Milford Asset Management portfolio manager Mark Riggall said while it was good news annual inflation had fallen to 4 percent, "unfortunately, if we look at what's driving that, it's the wrong bit".
"It's the tradeable bits that are driving things down," he told AM on Thursday.
Speaking to host Melissa Chan-Green, Riggall said inflation in parts of the domestic economy is "remaining really sticky".
"Unfortunately, it's not really that economically sensitive," he said of domestic inflation. "It's things like auto insurance, it's your [property] rates - it's even things like real estate services going up. So, these are proving a bit stickier than we'd like - going in the right direction but not fast enough."
Riggall's remarks were backed up by ASB senior economist Kim Mundy.

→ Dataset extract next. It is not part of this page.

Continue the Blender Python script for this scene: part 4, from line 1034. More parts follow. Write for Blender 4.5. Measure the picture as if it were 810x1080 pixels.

"Domestic inflation is still... high, it's running over three times the rate of tradeable inflation - so we need to see that drop before the Reserve Bank's even going to think the OCR," she told Newshub on Wednesday.
The Reserve Bank's (RBNZ) next monetary policy committee decision was due on May 22.
"We really need inflation to get back down towards 1-3 percent for the RBNZ to be allowed to cut rates," Riggall told AM.
"It's getting to the point where the economy is quite weak... and so we do need these rates to come down at some point, sooner rather than later.
Money markets expected rate cuts sometime between September and December, according to Riggall.
However, he said some economists weren't expecting cuts until next year.
"But hopefully, we can see this inflation coming down faster and they can cut sooner."
The RBNZ has forecasted annual consumer price inflation would fall back within its 1-3 percent target range in September.